The earliest forms of punched tape come from weaving looms and embroidery, where cards with simple instructions about a machine's intended movements were first fed individually as instructions, then controlled by instruction cards, and later were fed as a string of connected cards. (See Jacquard loom).
This led to the concept of communicating analog data not as a stream of individual cards, but one "continuous card", or a tape. Many professional embroidery operations still refer to those individuals who create the designs and machine patterns as "punchers", even though punched cards and paper tape were eventually phased out, after many years of use, in the 1990s.
In 1846 Alexander Bain used punched tape to send telegrams.
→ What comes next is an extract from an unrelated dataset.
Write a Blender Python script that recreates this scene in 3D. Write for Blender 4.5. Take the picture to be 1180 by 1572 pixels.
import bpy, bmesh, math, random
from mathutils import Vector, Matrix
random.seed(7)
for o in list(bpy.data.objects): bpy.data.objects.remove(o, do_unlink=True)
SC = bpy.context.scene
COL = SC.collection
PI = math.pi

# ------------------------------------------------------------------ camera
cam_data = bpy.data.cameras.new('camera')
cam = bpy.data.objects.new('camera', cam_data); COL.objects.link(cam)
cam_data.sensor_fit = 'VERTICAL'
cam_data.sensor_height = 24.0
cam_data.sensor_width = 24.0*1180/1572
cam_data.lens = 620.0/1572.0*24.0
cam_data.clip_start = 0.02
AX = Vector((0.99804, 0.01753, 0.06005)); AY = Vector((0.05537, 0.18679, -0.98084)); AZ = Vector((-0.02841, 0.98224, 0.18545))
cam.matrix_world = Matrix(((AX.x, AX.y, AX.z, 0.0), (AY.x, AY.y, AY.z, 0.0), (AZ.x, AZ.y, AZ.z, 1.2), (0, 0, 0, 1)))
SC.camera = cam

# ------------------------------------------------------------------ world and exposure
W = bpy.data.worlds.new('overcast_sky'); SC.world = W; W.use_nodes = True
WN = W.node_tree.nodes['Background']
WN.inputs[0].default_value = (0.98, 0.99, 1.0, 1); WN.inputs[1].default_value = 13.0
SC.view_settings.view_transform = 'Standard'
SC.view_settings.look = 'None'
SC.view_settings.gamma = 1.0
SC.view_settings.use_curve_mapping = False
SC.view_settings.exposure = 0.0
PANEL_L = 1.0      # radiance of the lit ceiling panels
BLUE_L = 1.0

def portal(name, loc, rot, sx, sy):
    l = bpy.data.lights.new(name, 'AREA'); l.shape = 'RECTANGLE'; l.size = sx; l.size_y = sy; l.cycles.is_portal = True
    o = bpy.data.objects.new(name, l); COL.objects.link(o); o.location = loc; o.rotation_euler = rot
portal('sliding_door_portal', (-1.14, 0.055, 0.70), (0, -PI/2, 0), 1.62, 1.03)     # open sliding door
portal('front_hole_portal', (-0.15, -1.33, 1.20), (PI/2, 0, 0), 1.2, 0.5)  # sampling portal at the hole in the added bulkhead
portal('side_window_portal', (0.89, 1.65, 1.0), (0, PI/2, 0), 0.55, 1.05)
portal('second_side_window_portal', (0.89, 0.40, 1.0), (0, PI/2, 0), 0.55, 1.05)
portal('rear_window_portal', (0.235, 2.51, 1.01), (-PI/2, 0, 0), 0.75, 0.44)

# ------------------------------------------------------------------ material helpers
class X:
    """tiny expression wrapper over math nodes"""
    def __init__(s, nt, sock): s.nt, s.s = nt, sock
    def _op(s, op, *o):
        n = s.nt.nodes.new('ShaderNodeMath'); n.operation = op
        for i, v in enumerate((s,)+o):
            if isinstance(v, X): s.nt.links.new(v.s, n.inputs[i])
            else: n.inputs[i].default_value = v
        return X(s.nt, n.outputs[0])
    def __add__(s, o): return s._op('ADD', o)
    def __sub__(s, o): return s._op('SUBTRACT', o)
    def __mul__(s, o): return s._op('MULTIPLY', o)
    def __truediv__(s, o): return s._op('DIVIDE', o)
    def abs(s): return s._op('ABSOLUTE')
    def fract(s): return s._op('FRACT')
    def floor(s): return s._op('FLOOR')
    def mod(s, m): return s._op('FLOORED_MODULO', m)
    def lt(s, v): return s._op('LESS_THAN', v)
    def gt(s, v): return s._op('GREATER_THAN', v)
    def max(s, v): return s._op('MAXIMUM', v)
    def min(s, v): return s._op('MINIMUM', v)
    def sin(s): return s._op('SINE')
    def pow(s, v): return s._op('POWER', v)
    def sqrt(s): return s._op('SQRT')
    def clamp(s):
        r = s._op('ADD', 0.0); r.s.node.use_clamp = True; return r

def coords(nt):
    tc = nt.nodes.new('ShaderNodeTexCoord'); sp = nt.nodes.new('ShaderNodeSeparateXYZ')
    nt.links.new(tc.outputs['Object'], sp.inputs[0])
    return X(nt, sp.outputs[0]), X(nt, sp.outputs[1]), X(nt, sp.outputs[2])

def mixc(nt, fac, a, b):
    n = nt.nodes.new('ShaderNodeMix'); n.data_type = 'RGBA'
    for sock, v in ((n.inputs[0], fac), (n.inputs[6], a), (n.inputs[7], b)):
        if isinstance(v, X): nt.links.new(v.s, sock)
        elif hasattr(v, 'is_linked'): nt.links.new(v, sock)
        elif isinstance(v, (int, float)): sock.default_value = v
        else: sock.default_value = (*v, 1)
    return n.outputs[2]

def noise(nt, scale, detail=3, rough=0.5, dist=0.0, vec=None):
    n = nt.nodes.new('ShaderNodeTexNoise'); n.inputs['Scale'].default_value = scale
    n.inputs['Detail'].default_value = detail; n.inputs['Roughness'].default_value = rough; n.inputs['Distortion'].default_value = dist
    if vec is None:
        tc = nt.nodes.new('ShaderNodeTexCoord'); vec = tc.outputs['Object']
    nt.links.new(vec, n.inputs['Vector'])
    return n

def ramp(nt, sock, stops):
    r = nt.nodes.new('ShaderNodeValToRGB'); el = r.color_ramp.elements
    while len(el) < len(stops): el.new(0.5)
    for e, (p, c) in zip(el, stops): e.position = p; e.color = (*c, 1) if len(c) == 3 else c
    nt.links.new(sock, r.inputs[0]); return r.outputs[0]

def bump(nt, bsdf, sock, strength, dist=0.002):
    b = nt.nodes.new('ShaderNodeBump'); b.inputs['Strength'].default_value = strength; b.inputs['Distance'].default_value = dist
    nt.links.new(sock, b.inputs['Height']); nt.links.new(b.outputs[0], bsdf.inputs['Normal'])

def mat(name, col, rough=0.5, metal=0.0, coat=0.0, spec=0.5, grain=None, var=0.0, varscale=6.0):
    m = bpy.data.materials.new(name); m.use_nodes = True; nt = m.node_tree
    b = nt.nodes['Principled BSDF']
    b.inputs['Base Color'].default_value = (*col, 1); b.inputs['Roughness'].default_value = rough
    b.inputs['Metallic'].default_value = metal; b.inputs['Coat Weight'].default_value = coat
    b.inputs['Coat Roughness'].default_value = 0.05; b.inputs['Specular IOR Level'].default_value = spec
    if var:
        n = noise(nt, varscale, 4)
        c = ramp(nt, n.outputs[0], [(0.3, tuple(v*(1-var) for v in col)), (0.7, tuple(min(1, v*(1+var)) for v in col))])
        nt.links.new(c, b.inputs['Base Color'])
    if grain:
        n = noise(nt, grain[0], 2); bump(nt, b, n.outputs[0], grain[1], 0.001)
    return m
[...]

Punched tape was eventually also used as a way of storing messages for teletypewriters. The idea was to type in the message to the paper tape, and then send the message at "high speed" from the tape. The tape reader could "type" the message faster than a typical human operator, thus saving on phone bills. Text was encoded in two common standards, Baudot which had 5 holes and ASCII which had 7 or 8 holes.
When the first business-oriented computers were being released many turned to the existing mass-produced teletypewriter as a low-cost solution for printer output. This is why computers today still use ASCII. As a side effect the punched tape readers became a popular medium for low cost storage, and it was common to find a selection of tapes containing useful program in most computer installations.
In the late 1960s to early 1970s, Teletype Corporation's ASR33 was a very popular model of teletype. It had a built in paper tape reader and tape punch (8 hole ASCII). It could print and read or punch tape at the speed of 10 characters per second. The ASR33 tape reader was purely mechanical; 8 spring loaded fingers would be thrust into the tape (one character at a time) and an assortment of rods and levers would sense how high the finger rose, which told it if there was a hole in the tape at that position. Later on, photo readers that used light sensors could work in much higher speeds (hundreds of characters per second) and more sophisticated punches could run at somewhat higher speeds (Teletype's BRPE punch could run at 60 characters per second).
"Wikipedia" in ASCII punched tape code (without a parity bit or with "spacing" parity) appears as follows (created by the BSD ppt program):
/\/\/\/\/|
| . |
| . |
| o o .ooo| W
| oo o. o| i
| oo o. oo| k
| oo o. o| i
| ooo . | p
| oo .o o| e
| oo .o | d
| oo o. o| i
| oo . o| a
| o.o o| Carriage Return
| o. o | Line Feed
| . |
| . |
|/\/\/\/\/
The two biggest problems with paper tape were
- Reliability. It was common practice to follow each mechanical copying of a tape with a manual hole by hole comparison. See also chad (the little pieces of paper punched out of the tape).
- Rewinding the tape was difficult and prone to problems. Great care was needed to avoid tearing the tape. Some systems used fanfold paper tape rather than rolled paper tape. In these systems, no rewinding was necessary nor were any fancy supply reel, takeup reel, or tension arm mechanisms required; the tape merely fed from the supply tank through the reader to the takeup tank, refolding itself back into the exact same form as when it was fed into the reader.